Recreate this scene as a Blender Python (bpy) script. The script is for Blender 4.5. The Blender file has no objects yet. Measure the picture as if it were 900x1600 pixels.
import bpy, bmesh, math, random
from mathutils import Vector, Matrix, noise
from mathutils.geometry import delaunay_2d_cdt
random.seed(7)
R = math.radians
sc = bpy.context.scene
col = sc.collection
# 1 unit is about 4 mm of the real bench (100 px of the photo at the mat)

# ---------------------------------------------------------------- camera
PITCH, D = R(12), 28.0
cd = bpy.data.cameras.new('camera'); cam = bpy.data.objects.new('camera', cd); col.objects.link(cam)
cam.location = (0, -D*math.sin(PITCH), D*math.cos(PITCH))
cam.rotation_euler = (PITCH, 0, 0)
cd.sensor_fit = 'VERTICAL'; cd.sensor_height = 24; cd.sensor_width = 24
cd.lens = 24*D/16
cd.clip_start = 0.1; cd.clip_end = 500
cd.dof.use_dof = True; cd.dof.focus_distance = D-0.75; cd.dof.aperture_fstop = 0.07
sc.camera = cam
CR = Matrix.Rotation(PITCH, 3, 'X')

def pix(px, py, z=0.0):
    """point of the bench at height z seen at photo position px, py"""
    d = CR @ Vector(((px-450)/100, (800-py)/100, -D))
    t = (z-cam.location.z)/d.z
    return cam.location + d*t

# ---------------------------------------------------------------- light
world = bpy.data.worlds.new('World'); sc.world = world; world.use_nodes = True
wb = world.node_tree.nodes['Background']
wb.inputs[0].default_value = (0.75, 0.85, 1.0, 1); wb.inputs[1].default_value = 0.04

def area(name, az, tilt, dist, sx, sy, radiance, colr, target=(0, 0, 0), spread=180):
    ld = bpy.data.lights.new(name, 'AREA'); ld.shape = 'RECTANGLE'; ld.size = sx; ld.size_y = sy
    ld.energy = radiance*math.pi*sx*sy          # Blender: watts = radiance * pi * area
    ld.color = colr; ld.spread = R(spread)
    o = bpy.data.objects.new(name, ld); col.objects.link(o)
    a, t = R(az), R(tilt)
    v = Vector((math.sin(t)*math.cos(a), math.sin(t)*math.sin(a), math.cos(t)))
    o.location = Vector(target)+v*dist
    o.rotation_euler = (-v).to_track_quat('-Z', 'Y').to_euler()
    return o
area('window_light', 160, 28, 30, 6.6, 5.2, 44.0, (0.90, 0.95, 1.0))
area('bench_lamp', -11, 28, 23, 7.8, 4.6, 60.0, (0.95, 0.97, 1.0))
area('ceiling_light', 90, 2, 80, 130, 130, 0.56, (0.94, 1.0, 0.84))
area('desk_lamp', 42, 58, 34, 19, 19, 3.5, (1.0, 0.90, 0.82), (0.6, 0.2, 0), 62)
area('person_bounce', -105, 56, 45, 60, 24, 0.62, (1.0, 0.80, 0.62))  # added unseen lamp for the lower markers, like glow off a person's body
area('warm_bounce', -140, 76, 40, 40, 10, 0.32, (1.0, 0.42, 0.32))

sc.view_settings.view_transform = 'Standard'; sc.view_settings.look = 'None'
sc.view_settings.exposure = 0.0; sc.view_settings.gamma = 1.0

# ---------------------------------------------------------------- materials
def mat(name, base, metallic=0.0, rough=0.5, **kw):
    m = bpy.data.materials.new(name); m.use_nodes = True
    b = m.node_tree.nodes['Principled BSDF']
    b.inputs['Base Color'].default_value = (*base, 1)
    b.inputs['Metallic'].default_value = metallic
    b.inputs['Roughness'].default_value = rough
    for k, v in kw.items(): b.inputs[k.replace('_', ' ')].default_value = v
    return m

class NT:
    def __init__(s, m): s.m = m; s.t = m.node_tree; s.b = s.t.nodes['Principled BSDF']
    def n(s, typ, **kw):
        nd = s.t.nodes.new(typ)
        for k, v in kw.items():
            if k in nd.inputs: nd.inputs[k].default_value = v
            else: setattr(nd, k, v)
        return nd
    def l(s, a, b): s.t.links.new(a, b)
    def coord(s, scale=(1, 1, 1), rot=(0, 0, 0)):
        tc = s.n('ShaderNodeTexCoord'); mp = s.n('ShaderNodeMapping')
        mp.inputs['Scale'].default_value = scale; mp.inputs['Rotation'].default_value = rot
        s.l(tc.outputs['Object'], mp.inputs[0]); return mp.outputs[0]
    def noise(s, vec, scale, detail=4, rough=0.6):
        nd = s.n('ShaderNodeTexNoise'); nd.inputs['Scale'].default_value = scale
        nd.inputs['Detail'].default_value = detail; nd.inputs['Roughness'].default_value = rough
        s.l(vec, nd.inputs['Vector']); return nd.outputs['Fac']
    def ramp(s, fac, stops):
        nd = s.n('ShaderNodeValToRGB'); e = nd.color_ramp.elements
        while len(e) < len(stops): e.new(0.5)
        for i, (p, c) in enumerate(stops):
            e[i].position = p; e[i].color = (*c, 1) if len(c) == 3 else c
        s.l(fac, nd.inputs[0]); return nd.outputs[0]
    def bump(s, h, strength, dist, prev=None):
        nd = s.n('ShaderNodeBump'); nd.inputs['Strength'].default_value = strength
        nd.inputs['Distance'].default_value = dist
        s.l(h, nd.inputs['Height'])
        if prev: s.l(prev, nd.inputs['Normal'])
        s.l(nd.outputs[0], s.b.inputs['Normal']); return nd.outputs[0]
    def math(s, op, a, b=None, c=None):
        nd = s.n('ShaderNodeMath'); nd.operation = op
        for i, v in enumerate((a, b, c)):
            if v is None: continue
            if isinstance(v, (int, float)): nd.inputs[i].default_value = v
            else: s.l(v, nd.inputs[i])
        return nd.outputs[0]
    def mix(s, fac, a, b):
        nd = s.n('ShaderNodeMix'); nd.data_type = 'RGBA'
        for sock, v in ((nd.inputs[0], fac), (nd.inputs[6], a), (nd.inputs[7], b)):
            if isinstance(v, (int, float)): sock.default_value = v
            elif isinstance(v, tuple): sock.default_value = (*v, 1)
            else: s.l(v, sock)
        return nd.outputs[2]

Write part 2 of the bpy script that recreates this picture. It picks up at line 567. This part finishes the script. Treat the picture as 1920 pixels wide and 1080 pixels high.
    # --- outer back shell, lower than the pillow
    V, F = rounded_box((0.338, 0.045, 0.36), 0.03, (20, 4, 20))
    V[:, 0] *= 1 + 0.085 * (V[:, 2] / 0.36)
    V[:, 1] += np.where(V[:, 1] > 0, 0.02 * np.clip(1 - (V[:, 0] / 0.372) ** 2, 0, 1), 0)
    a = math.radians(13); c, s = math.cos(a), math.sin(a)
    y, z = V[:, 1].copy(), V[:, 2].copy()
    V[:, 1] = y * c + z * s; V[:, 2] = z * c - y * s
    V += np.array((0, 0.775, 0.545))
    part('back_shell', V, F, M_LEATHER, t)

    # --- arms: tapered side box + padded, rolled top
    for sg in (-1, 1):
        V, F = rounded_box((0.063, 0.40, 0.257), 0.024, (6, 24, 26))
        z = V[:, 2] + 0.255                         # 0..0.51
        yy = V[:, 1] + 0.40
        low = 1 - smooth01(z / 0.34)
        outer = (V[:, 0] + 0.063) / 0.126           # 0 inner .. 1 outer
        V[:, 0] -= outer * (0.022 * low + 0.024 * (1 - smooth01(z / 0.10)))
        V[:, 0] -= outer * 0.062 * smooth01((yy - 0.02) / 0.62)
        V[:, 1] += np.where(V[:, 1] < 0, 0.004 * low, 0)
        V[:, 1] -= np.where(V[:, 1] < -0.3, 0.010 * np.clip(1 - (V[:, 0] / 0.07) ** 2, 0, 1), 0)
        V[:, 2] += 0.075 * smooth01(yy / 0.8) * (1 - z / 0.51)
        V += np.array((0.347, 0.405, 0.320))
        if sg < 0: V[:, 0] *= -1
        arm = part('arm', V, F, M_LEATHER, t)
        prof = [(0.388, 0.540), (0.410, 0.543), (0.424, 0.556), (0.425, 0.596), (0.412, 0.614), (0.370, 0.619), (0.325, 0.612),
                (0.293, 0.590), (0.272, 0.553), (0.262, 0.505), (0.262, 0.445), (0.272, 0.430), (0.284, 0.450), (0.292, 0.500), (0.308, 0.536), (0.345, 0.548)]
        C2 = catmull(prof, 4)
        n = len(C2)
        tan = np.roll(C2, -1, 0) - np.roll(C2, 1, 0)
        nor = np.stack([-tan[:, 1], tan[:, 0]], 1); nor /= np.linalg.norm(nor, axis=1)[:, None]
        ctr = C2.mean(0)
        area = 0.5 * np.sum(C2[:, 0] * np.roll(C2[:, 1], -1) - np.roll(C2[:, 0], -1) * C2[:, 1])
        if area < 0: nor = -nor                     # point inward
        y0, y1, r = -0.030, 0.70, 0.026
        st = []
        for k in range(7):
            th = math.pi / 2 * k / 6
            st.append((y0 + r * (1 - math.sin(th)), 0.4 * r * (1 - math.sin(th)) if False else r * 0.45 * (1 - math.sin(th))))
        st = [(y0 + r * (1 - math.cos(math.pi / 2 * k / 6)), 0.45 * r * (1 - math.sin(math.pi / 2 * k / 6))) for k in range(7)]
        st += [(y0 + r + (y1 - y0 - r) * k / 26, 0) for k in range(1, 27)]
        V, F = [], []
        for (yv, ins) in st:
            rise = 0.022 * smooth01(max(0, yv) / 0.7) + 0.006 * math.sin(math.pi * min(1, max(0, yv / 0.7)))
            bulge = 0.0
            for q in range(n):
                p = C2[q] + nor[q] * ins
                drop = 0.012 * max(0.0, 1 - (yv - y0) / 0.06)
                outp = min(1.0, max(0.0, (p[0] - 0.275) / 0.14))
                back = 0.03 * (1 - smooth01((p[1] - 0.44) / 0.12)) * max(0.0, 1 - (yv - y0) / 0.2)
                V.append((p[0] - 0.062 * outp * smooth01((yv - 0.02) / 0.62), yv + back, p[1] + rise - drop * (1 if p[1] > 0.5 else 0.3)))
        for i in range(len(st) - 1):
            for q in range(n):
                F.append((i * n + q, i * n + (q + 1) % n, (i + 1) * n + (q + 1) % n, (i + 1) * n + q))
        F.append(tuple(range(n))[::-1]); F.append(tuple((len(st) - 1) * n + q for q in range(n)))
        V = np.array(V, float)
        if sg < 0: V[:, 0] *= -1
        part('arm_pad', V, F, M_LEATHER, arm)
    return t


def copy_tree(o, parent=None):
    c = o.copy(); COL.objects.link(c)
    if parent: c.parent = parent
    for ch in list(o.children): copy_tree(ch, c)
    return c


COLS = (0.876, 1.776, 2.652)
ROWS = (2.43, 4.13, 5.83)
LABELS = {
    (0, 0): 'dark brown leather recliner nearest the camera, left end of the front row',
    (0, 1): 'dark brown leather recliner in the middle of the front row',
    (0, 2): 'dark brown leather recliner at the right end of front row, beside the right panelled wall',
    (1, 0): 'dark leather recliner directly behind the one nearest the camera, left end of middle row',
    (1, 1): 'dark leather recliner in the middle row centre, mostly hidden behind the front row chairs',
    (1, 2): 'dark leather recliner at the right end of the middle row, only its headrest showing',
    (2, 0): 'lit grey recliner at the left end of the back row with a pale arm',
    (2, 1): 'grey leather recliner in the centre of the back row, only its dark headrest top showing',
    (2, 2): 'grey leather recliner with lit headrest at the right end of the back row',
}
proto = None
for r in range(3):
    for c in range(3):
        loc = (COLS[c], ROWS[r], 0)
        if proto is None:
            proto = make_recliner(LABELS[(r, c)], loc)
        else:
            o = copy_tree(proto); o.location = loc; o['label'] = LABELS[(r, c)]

•••

* **Work instructions**:
Quote exactly the lines running from the line with "Write part 2" through the line with "part('back_shell', V, F, M_LEATHER, t)", both ends included, and nothing more.

* **Written reply**:
Write part 2 of the bpy script that recreates this picture. It picks up at line 567. This part finishes the script. Treat the picture as 1920 pixels wide and 1080 pixels high.
    # --- outer back shell, lower than the pillow
    V, F = rounded_box((0.338, 0.045, 0.36), 0.03, (20, 4, 20))
    V[:, 0] *= 1 + 0.085 * (V[:, 2] / 0.36)
    V[:, 1] += np.where(V[:, 1] > 0, 0.02 * np.clip(1 - (V[:, 0] / 0.372) ** 2, 0, 1), 0)
    a = math.radians(13); c, s = math.cos(a), math.sin(a)
    y, z = V[:, 1].copy(), V[:, 2].copy()
    V[:, 1] = y * c + z * s; V[:, 2] = z * c - y * s
    V += np.array((0, 0.775, 0.545))
    part('back_shell', V, F, M_LEATHER, t)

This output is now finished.